Jest ona zrealizowana na wysokim poziomie, aktorstwo jest swietne. Kosciukiewicz stworzył jedną z najlepszych męskich ról w polskim kinie ostatnich lat. To pierwszy prawdziwy metalowiec pokaxany w polskim filmie fabularnym. Udajmy, że "Exterminator" to były takie tam wygłupy, parodia. Tutaj Szumowska bardzo się spisała, naprawdę jest to rola swietnie napisana i zagrana. Dla Mateusza warto film zobaczyć.

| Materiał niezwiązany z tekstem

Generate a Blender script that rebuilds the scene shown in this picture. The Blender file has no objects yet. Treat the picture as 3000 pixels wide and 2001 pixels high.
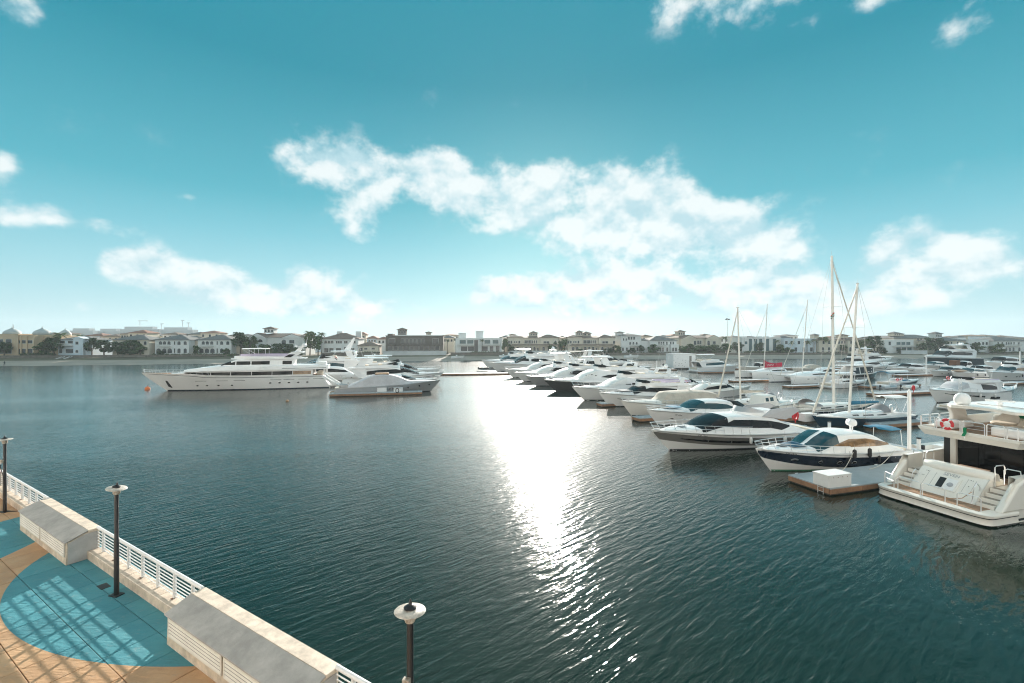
import bpy, math, random
from mathutils import Vector, Matrix
R = math.radians
S = bpy.context.scene
C = S.collection
random.seed(7)

# ------------------------------------------------------------------ camera
FP, CX, HY, CZ = 1333.33, 1500.0, 990.0, 10.7      # focal length in photo pixels, principal column, horizon row, eye height
cam_d = bpy.data.cameras.new('camera')
cam = bpy.data.objects.new('camera', cam_d)
C.objects.link(cam)
cam.location = (0, 0, CZ)
cam.rotation_euler = (R(90), 0, 0)
cam_d.sensor_width = 36
cam_d.lens = 16
cam_d.shift_y = -(1000.5 - HY) / 3000.0
cam_d.clip_start = 0.1
cam_d.clip_end = 20000
S.camera = cam

SUN_AZ, SUN_EL = R(3.2), R(15.5)
# ------------------------------------------------------------------ world
W = bpy.data.worlds.new('World')
S.world = W
W.use_nodes = True
wn, wl = W.node_tree.nodes, W.node_tree.links
wn.clear()
def wmath(op, a, b=None, c=None, clamp=False):
    n = wn.new('ShaderNodeMath'); n.operation = op; n.use_clamp = clamp
    for i, v in enumerate((a, b, c)):
        if v is None: continue
        if hasattr(v, 'links'): wl.new(v, n.inputs[i])
        else: n.inputs[i].default_value = v
    return n.outputs[0]
def wmix(fac, a, b, mode='MIX'):
    n = wn.new('ShaderNodeMix'); n.data_type = 'RGBA'; n.blend_type = mode
    for s, v in ((n.inputs[0], fac), (n.inputs[6], a), (n.inputs[7], b)):
        if hasattr(v, 'links'): wl.new(v, s)
        else: s.default_value = v
    return n.outputs[2]
w_out = wn.new('ShaderNodeOutputWorld')
w_bg = wn.new('ShaderNodeBackground')
w_bg.inputs[1].default_value = 0.10
wl.new(w_bg.outputs[0], w_out.inputs[0])
sky = wn.new('ShaderNodeTexSky')
sky.sky_type = 'NISHITA'
sky.sun_disc = False
sky.sun_elevation = SUN_EL
sky.sun_rotation = SUN_AZ
sky.altitude = 0
sky.air_density = 1.0
sky.dust_density = 1.0
sky.ozone_density = 1.5
tc = wn.new('ShaderNodeTexCoord')
sp = wn.new('ShaderNodeSeparateXYZ')
wl.new(tc.outputs['Generated'], sp.inputs[0])
w_az = wmath('ARCTAN2', sp.outputs[0], sp.outputs[1])
w_el = wmath('ARCSINE', sp.outputs[2])
# teal cast of the clear sky, fading out towards the pale horizon
el01 = wmath('MULTIPLY', w_el, 2.0, clamp=True)
ramp = wn.new('ShaderNodeValToRGB')
wl.new(el01, ramp.inputs[0])
SKY_RAMP = [(0.00, (2.86, 3.86, 4.12)), (0.06, (2.60, 3.78, 4.07)), (0.25, (1.68, 3.32, 3.74)), (0.40, (1.01, 2.81, 3.32)), (0.55, (0.49, 2.27, 2.77)), (1.00, (0.10, 1.43, 1.93))]
while len(ramp.color_ramp.elements) < len(SKY_RAMP): ramp.color_ramp.elements.new(0.5)
for e, (p, c) in zip(ramp.color_ramp.elements, SKY_RAMP):
    e.position = p; e.color = (*c, 1)
glow = wmix(1.0, sky.outputs[0], (0.025, 0.033, 0.037, 1), 'MULTIPLY')
clear = wmix(1.0, ramp.outputs[0], glow, 'ADD')
# clouds: soft banks set in the sky by azimuth and elevation, broken up by noise
def azel(px, py):
    a = math.atan((px - CX) / FP)
    return a, math.atan((HY - py) / FP * math.cos(a))
CLOUDS = [  # photo x, y, half width, half height, weight
    (930, 480, 130, 55, 1.0), (1130, 500, 160, 60, 0.95), (1290, 500, 90, 60, 0.9), (1060, 620, 75, 85, 0.75), (1430, 580, 170, 80, 1.0),
    (1640, 540, 110, 70, 1.05), (1860, 570, 140, 90, 1.15), (1780, 655, 270, 80, 1.0), (2010, 680, 160, 75, 1.0),
    (2260, 710, 140, 70, 1.0), (2650, 730, 110, 75, 1.0), (2820, 740, 170, 90, 0.95), (2990, 790, 140, 60, 0.6),
    (130, 625, 90, 36, 0.85), (290, 655, 130, 36, 0.8), (10, 480, 45, 45, 0.8), (10, 640, 60, 25, 0.6), (400, 770, 95, 45, 0.95), (560, 815, 150, 60, 1.0),
    (720, 870, 150, 40, 0.85), (920, 850, 130, 60, 0.9), (960, 910, 200, 35, 0.6), (1500, 850, 120, 45, 0.9), (1780, 850, 170, 65, 1.0), (1640, 905, 240, 40, 0.55), (2180, 880, 190, 75, 1.0),
    (2480, 900, 160, 70, 0.9), (40, 20, 110, 55, 0.75), (1980, 10, 170, 42, 0.7), (2250, 0, 170, 36, 0.75), (2560, 0, 240, 40, 0.75), (2860, 40, 150, 75, 0.68),
    (1800, 842, 130, 50, 0.9), (2200, 868, 150, 60, 0.9), (2440, 905, 130, 50, 0.8), (1480, 842, 90, 35, 0.8), (2700, 760, 120, 60, 0.7), (330, 760, 70, 40, 0.7),
    (560, 580, 40, 20, 0.55), (250, 900, 60, 20, 0.5), (2750, 870, 120, 40, 0.35), (1180, 900, 160, 30, 0.5)]
cv = wn.new('ShaderNodeCombineXYZ')
wl.new(w_az, cv.inputs[0]); wl.new(w_el, cv.inputs[1])
cover = None
for (px, py, hw, hh, wt) in CLOUDS:
    a, e = azel(px, py)
    sa = hw / FP * math.cos(a) ** 2 * 1.12; se = hh / FP * math.cos(a) * 1.06
    m = wn.new('ShaderNodeVectorMath'); m.operation = 'MULTIPLY_ADD'
    m.inputs[1].default_value = (1 / sa, 1 / se, 0); m.inputs[2].default_value = (-a / sa, -e / se, math.sqrt(max(0.0, -math.log(min(wt, 0.999)))))
    wl.new(cv.outputs[0], m.inputs[0])
    d = wn.new('ShaderNodeVectorMath'); d.operation = 'DOT_PRODUCT'
    wl.new(m.outputs[0], d.inputs[0]); wl.new(m.outputs[0], d.inputs[1])
    g = wmath('POWER', math.exp(-1), d.outputs['Value'])
    cover = g if cover is None else wmath('ADD', cover, g)
cover = wmath('MINIMUM', cover, 1.15)
def wnoise(vec, scale, detail, rough, dist=0.0, dim='2D'):
    n = wn.new('ShaderNodeTexNoise'); n.noise_dimensions = dim; n.inputs['Scale'].default_value = scale
    n.inputs['Detail'].default_value = detail; n.inputs['Roughness'].default_value = rough; n.inputs['Distortion'].default_value = dist
    wl.new(vec, n.inputs['Vector']); return n.outputs['Fac']
mp = wn.new('ShaderNodeVectorMath'); mp.operation = 'MULTIPLY_ADD'; mp.inputs[1].default_value = (1.0, 1.35, 0); mp.inputs[2].default_value = (3.1, 1.7, 0)
wl.new(cv.outputs[0], mp.inputs[0])
fill_cover = wmath('MULTIPLY', wmath('SUBTRACT', wnoise(tc.outputs['Generated'], 3.0, 1, 0.5, 0.0, '3D'), 0.34, clamp=True), 6.0)   # unseen cloud banks behind and overhead, thickened for neutral fill light
away = wmath('MULTIPLY', wmath('SUBTRACT', wmath('ABSOLUTE', w_az), 0.95, clamp=True), 2.5, clamp=True)
up = wmath('MULTIPLY', wmath('SUBTRACT', w_el, 0.72, clamp=True), 4.0, clamp=True)
cover = wmath('MAXIMUM', cover, wmath('MULTIPLY', fill_cover, wmath('MAXIMUM', away, up)))
n1 = wnoise(mp.outputs[0], 10.0, 7, 0.58)
n2 = wnoise(mp.outputs[0], 3.2, 1, 0.5)
rough_n = wmath('ADD', wmath('MULTIPLY', wmath('SUBTRACT', n1, 0.5), 2.15), wmath('MULTIPLY', wmath('SUBTRACT', n2, 0.5), 0.8))
dens = wmath('SUBTRACT', wmath('ADD', cover, rough_n), 0.345)
mr = wn.new('ShaderNodeMapRange'); mr.interpolation_type = 'SMOOTHSTEP'
mr.inputs[1].default_value = 0.0; mr.inputs[2].default_value = 0.75
wl.new(dens, mr.inputs[0])
dens_s = wmath('MULTIPLY', mr.outputs[0], wmath('MULTIPLY', wmath('ADD', cover, 0.15), 1.6, clamp=True))
mp2 = wn.new('ShaderNodeVectorMath'); mp2.operation = 'ADD'; mp2.inputs[1].default_value = (0.008, 0.04, 0); wl.new(mp.outputs[0], mp2.inputs[0])
n1u = wnoise(mp2.outputs[0], 10.0, 3, 0.56)
shade = wmath('ADD', wmath('MULTIPLY', wmath('SUBTRACT', n1, n1u), 3.6), wmath('ADD', wmath('MULTIPLY', dens, 0.35), 0.35), clamp=True)
cloud_c = wmix(shade, (2.8, 3.85, 4.2, 1), (4.8, 5.05, 5.05, 1))
sky_c = wmix(wmath('MULTIPLY', dens_s, 0.88), clear, cloud_c)
wl.new(sky_c, w_bg.inputs[0])

# ------------------------------------------------------------------ sun
sun_d = bpy.data.lights.new('sun', 'SUN')
sun_d.energy = 5.0
sun_d.angle = R(0.6)
W.cycles.sampling_method = 'MANUAL'
W.cycles.sample_map_resolution = 512
sun_d.color = (1.0, 0.92, 0.82)
sun = bpy.data.objects.new('sun', sun_d)
C.objects.link(sun)
sv = Vector((math.sin(SUN_AZ) * math.cos(SUN_EL), math.cos(SUN_AZ) * math.cos(SUN_EL), math.sin(SUN_EL)))
sun.rotation_euler = sv.to_track_quat('Z', 'Y').to_euler()

S.view_settings.view_transform = 'Standard'
S.view_settings.look = 'None'
S.view_settings.exposure = 1.0
S.view_settings.gamma = 1.0
S.cycles.use_denoising = True
S.cycles.use_adaptive_sampling = True
S.cycles.adaptive_threshold = 0.03
S.cycles.filter_width = 1.1
S.cycles.max_bounces = 6
S.cycles.diffuse_bounces = 3
S.cycles.glossy_bounces = 4
S.cycles.transmission_bounces = 4
S.cycles.sample_clamp_indirect = 6.0
S.cycles.caustics_reflective = False
S.cycles.caustics_refractive = False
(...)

Szumowska ma jednak inteligencki kompleks wobec wsi. Jest scena gdy rodzina idzie na groby a w kadrze nagle na ten grób wskakuje ich pies. Rodzina go przegania. Piesek idzie sobie i w kadrze widać, że oddaje mocz na inny nagrobek. Tak też robi rezyserka poprzez prezentację polskiej prowincji, jej obyczajami, wiarą, tradycją. Szumowska jest lepsza, uważa że na pewno rozbawia nas sceny gdzie rzuca się przeklenstwami, gdzie przy stole padają rasistowskie żarty.
Jeśli tak to ma wyglądać to już wolę "Putbulla" Vegi, przynajmniej on nie leczy kompleksów poprzez film i nie krytykuje rzeczywistości "na ślepo" tylko bawi się konwencją, bawi kinem.
Szumowska jest strasznie zgorzkniala, jakby przeżyła wojnę i przesiedlenie. Szkoda, że takie dziwactwa dziś idą w świat. Kiedyś "Kanał" , "Popiół i diament" a dziś "Twarz" spory zjazd w dół.